Classicality of derived Emerton-Gee stack
Yu Min
TL;DR
The paper constructs a derived stack ${\mathcal{X}}$ of Laurent $F$-crystals on the absolute prismatic site and proves its underlying classical stack coincides with the Emerton–Gee stack ${\mathcal{X}}_{EG}$. It then shows ${\mathcal{X}}$ is classical up to nilcompletion by developing a global deformation theory and comparing pro-cotangent spaces via Herr complexes of adjoint étale $(\varphi,\Gamma)$-modules, using Breuil–Kisin prisms and derived representations (Zhu, GV18). This yields ${\mathcal{X}}^{\rm nil} \simeq (\mathrm{Lan}{\mathcal{X}}_{EG})^{\#,\rm nil}$, i.e. the derived extension is governed by the left Kan extension of the classical stack after nilcompletion. The results provide a coherent derived-geometry picture for local Langlands parameters in the ${\mathrm{GL}}_d$-case, suggesting a classical behavior for these derived moduli spaces and furnishing a deformation-theoretic toolkit for future global-to-local comparisons.

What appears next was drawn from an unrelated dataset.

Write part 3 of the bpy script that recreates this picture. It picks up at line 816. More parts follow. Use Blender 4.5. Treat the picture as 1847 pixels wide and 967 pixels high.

Overall, the work strengthens the bridge between derived prismatic objects and classical Galois/$(\varphi,\Gamma)$-module moduli, with potential applications to global Langlands correspondences.
Abstract
We construct a derived stack $χ$ of Laurent $F$-crystals on $(\mathcal{O}_K)_{\mathbbΔ}$, where $\mathcal{O}_K$ is the ring of integers of a finite extension $K$ of $\mathcal{Q}_p$. We first show that its underlying classical stack $^{\rm cl}χ$ coincides with the Emerton-Gee stack $χ_{\rm EG}$, i.e., the moduli stack of étale $(φ, Γ)$-modules. Then we prove that this derived stack is classical in the sense that when restricted to truncated animated rings, $χ$ is equivalent to the sheafification of the left Kan extension of $χ_{\rm EG}$ along the inclusion from the classical commutative rings to animated rings.